Take a look at your schedule, figure out what kind of time you have. If you’re concerned about something in your schedule, see what you can take off your plate or give to somebody else and give them the opportunity to take that on and then just get started.

Kira: That a perfect segue because we have the admission requirements slide up right now. So let me just go through that and take a moment to do that. So we are accepting right now for the Summer 2 start date and that begins June 27. The enrollment advisor is very, very helpful.
Her name is Marie Alouche, super nice. And she’d be working with you, assisting you every step of the way to help you build your application portfolio, which consistent of the online application form. There’s an application fee of $75. Of course, your statement of purpose, your resume, three manager recommendations, official transcripts from schools attended and writing samples.
Our admissions committee are curious to see your professional portfolio through your writing samples. And the good news is that there is GRE or thesis required as part of the application process. So now Sultana, one of our audience as well like wants to know – you mentioned that you had a few years of experience under your belt before you went back to your Master’s.

So for someone who is eager, wants to get started but may not have as many years, what would be your advice?
Sultana: I would say you don’t always have to look at work experience as having a full time job. If you have experience like internship experience, volunteer experience, try to look multi-dimensionally at your experience because long before I took my job in PR, I had to have a resume to get even my name through the door.
So my volunteer experience made up a big bulk of my resume because a lot of the jobs that I had worked, I worked at Disney World as a character. That’s a fun fact about me. I wasn’t going to necessarily list of my resume, not that I wasn’t proud of working – I was very proud. But that didn’t really leverage the experience that I needed for that role.

So I really bumped up all my volunteer experience and expanded on that. So I’d say look at your experience a little bit differently and any experience is better than none of course. And I’m sure if you’ve gotten this far, you have some experience that you can lend to it.
So try to figure it out, look at it and say, “In what ways have I used PR tactics in my work experience? Have I [unintelligible 00:43:05] written anything? Have I blogged? Have I been using social media on a regular basis or further goals for any organizations?”
And if you feel like you have something that’s missing from your experience, go ahead and start building those opportunities today because if you feel like you’re not in a place to start right this second, then maybe spend the next year building that base of experience, get some volunteer experience and leadership experience that you can’t always get in a paid role.
But you can often get in unpaid roles so that you can be ready for the next fall in 2017. So that you can have a stronger base of experience to draw on.
Kira: That’s great advice. Thanks, Sultana. So I hope that’s helpful to our audience. And just want to give you a quick synopsis of our program. It is 10 very well strategic well planned and organized curriculum. So when we designed this program, it was geared for PR professionals who are looking for advanced skills to take their careers to the next level.

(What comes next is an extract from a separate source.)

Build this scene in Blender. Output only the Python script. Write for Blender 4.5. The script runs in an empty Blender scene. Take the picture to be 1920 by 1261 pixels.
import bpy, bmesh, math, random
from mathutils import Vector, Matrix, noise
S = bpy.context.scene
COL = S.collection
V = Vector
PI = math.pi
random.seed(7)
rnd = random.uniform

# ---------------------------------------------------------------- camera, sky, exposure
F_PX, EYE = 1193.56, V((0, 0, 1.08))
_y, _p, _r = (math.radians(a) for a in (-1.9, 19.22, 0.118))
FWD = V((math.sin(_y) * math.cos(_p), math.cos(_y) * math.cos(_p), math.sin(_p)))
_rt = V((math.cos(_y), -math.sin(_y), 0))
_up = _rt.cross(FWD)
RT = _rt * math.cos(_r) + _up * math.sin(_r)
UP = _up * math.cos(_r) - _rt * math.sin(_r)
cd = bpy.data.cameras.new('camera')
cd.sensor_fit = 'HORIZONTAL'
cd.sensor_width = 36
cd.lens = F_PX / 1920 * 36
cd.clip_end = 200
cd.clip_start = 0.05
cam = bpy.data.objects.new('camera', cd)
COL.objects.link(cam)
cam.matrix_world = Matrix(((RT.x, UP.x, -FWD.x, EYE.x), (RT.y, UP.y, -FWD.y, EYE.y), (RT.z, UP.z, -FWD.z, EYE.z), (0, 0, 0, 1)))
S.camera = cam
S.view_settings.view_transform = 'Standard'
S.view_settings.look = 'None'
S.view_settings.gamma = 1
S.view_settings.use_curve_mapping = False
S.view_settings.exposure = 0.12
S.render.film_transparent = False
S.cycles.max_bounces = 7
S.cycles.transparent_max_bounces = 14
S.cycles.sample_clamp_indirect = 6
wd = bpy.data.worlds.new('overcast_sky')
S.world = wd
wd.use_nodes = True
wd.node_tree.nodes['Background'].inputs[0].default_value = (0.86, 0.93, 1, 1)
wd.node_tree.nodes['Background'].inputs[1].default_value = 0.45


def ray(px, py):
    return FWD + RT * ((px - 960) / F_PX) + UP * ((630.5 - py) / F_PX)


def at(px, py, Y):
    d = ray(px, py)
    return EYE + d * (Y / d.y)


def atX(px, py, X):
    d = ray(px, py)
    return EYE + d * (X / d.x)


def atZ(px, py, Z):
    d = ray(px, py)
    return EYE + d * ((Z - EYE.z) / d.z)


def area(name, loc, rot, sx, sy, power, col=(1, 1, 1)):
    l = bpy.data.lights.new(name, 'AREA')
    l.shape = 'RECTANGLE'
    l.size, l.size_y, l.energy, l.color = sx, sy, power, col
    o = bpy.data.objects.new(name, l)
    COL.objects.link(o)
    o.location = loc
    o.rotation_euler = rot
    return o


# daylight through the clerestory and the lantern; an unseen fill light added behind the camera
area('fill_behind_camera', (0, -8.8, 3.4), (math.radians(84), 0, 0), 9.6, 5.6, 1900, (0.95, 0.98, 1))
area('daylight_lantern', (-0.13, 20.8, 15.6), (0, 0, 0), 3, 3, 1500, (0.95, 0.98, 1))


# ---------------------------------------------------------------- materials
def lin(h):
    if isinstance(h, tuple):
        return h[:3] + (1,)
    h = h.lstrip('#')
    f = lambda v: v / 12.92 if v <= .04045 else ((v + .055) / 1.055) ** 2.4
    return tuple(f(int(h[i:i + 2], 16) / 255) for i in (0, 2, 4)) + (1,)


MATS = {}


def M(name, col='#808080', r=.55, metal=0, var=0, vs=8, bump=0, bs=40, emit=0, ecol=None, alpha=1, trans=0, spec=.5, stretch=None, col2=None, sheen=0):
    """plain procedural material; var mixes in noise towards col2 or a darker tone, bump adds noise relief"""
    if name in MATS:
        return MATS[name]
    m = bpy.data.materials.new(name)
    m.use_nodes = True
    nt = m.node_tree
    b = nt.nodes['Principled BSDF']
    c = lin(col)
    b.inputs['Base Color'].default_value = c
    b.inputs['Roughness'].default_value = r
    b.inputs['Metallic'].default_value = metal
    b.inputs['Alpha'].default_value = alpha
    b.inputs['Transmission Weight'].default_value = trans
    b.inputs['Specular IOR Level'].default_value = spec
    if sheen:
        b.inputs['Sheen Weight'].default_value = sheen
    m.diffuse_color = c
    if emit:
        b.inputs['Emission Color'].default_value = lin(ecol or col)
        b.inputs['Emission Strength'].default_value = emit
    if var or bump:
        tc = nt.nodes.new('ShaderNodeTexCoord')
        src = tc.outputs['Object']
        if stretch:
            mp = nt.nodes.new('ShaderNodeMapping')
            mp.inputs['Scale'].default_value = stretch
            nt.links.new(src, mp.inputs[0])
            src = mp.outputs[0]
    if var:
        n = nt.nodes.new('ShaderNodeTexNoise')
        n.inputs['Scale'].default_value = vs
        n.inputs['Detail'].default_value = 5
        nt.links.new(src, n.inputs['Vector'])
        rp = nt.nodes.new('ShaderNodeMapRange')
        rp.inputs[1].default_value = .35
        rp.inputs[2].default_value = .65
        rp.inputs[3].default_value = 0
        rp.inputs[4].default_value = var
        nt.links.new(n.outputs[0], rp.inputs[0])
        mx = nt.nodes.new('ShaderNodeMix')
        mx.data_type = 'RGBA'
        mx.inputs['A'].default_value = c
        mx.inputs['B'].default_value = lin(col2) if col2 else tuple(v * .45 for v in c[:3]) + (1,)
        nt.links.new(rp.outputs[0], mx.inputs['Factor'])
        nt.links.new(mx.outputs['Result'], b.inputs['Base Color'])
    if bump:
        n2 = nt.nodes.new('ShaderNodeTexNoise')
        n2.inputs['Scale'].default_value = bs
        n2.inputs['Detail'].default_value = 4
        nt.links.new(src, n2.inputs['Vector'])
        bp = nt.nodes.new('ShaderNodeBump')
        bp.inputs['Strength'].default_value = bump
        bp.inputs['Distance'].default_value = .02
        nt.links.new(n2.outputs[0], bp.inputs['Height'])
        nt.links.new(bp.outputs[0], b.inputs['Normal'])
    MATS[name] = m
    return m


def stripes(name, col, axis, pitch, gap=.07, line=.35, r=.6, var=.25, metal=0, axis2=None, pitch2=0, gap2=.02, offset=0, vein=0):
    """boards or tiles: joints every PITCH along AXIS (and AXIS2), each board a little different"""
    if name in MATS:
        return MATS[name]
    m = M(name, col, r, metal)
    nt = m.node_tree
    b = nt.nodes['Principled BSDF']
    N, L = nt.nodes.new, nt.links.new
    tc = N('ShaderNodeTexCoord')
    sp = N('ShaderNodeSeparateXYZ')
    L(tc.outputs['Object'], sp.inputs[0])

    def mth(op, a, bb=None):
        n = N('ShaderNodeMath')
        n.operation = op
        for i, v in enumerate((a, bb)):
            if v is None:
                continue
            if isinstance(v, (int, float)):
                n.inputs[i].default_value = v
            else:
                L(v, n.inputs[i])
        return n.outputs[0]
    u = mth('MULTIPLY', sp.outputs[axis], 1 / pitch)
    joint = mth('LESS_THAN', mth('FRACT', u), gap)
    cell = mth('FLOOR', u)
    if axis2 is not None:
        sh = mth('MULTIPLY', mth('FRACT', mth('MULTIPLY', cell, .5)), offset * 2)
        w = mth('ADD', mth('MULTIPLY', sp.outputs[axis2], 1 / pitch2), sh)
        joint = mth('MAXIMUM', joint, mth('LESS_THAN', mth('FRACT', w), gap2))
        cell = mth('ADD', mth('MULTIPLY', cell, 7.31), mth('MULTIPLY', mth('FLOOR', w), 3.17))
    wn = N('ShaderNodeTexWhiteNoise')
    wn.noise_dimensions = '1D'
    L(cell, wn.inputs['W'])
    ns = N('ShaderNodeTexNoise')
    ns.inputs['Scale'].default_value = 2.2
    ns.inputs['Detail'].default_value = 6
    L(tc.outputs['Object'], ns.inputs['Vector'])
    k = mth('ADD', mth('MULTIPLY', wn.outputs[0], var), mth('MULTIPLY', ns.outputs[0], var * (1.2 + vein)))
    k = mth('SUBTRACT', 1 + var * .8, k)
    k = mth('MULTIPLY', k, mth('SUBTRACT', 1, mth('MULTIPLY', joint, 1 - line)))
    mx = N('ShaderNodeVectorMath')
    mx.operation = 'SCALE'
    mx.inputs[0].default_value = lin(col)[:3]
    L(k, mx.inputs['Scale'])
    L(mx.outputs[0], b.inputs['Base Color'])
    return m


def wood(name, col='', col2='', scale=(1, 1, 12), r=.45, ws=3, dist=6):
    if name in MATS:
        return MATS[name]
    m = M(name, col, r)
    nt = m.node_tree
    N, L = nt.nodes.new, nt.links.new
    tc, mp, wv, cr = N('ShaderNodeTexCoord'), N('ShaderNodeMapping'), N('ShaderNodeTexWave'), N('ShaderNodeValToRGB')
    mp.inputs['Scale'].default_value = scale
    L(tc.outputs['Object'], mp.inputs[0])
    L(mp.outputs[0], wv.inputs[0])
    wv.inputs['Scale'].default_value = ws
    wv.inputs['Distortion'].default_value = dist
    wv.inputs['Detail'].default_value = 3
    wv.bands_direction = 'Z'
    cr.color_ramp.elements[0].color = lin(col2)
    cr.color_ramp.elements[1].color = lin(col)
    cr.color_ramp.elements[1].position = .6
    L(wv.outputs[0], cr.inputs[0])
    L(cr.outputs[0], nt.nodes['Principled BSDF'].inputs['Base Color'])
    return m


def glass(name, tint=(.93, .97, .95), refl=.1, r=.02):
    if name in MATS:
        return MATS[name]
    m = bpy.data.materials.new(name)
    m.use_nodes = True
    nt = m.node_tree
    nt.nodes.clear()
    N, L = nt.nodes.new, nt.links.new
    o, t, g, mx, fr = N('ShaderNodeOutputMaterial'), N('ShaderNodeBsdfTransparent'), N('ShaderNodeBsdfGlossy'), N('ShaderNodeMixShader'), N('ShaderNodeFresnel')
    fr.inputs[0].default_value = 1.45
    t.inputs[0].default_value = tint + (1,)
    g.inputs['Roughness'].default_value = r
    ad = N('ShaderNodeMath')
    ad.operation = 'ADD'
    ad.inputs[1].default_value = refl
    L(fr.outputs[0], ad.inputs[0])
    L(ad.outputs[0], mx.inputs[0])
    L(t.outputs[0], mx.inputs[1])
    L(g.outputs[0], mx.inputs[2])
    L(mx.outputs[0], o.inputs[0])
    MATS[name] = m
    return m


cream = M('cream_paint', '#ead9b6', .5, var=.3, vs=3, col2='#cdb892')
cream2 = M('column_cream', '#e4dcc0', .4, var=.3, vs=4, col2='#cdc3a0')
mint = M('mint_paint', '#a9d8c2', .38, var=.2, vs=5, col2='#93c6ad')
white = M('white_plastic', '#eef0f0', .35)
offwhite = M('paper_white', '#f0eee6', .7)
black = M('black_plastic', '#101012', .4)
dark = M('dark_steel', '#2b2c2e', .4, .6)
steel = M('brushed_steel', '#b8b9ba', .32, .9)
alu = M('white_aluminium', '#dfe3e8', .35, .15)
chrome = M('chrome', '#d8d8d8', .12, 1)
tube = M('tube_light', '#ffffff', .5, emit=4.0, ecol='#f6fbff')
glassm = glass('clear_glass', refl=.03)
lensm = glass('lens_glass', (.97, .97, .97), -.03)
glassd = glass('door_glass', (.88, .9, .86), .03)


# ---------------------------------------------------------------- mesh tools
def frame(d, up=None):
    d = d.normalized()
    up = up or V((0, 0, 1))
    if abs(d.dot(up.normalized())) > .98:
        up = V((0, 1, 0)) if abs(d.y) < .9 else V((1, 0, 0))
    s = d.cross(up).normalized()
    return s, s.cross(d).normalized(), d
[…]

So all the courses are very relevant to where you are at in your career, involves 10 courses, 3 credit hour each. And all the courses can be completely entirely online. One course at a time, runs for about 6 weeks, which is a pretty good pace considering that the majority of our students are full-time PR professionals.
And it can be completed in around 18 months and even though you’re studying online, you do receive the exact same degree and you are invited to come to campus for graduation each year. And also we do have really wonderful DC residency opportunities as well as a global resident that are available to both campus and online students.
So really I encourage you to take part in that, where you can further network with the GW students on campus as well as online. And of course, get to meet your professor and come to DC area and experience that as well. So just to recap once again, applications are being accepted right now for Summer 2 with a June 27 start date.

And please get in touch with your enrollment advisor, Marie Alouche. She can be contacted 1-888-989-7068 ext. 3382 or of course you can also email her – that is on your screen right now. And we are just coming up to the one-hour mark.
I really thank our audience for your patience and also for reserving your wonderful hour during this Friday afternoon to spend with us. And of course to our panelist and GW alum, Sultana Ali, for your wonderful insights.

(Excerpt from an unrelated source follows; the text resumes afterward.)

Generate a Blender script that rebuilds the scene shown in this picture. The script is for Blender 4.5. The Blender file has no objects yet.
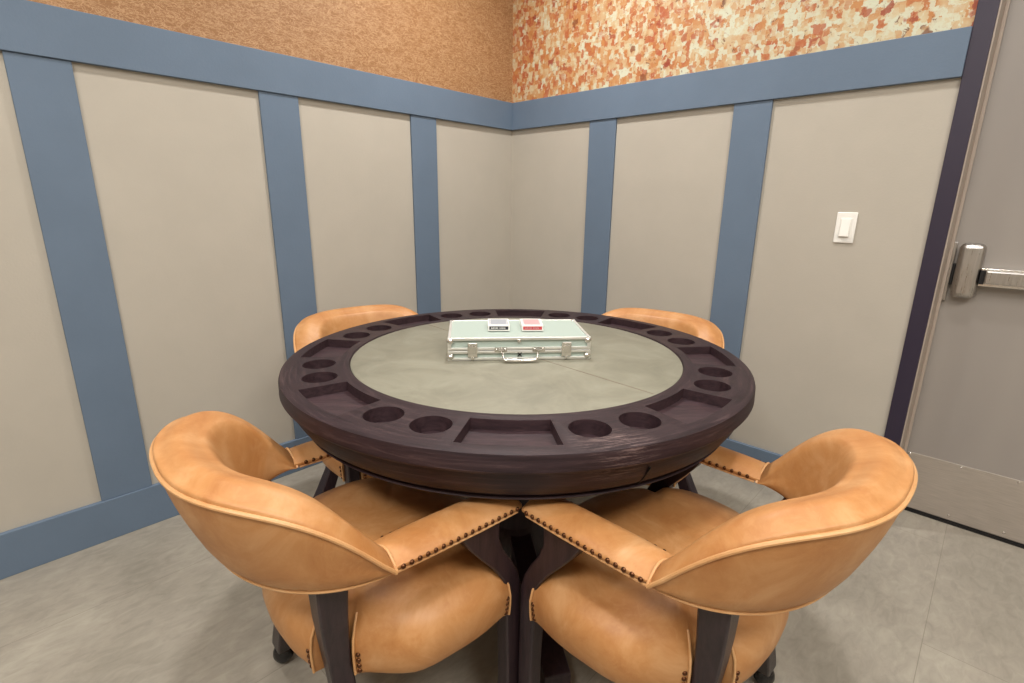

We’ve really learned a lot about your experience and we really appreciate the advice that you’ve given us. Any final thoughts for us, Sultana, before we say goodbye?

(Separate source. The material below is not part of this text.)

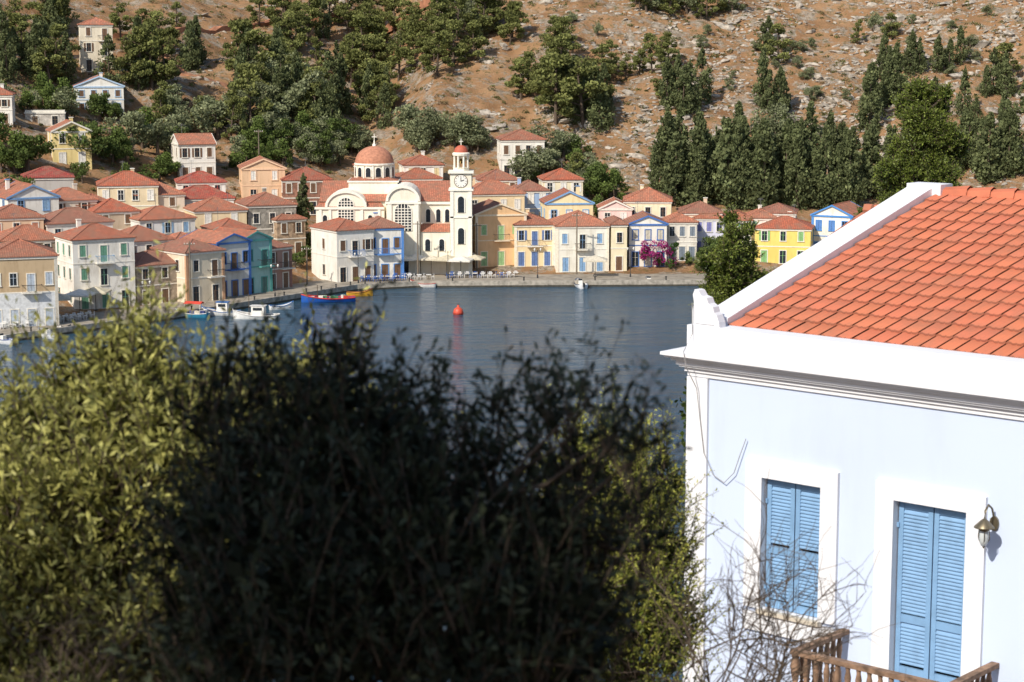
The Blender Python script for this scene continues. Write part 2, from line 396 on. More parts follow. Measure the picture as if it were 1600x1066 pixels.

Sultana: I guess I would say if there’s something that you’ve been wanting to do and that includes your Master’s Degree or a dream that you have, put a plan behind it and think about how to achieve it. So kind of like I talked through my Master’s Program, that was really what I did and breakdown the steps that it’s going to take to get you there.

Because all of those things are going to make you a better PR professional, it’s going to make you a better person, a better friend. And try to be your own best friend in the process because sometimes you don’t always have the support around you that you may need.

So go easy on yourself and just believe in yourself because I think that that’s sort of is the first spark that you need to get moving. And GW has a great program and highly recommend it and I thank you for your time and attention today and thank you, Kira, for allowing me this opportunity to speak with so many wonderful people.

Kira: Absolutely. Thank you so much, Sultana and to our audience. Have a wonderful rest of your day and enjoy your weekend, everyone. Take care.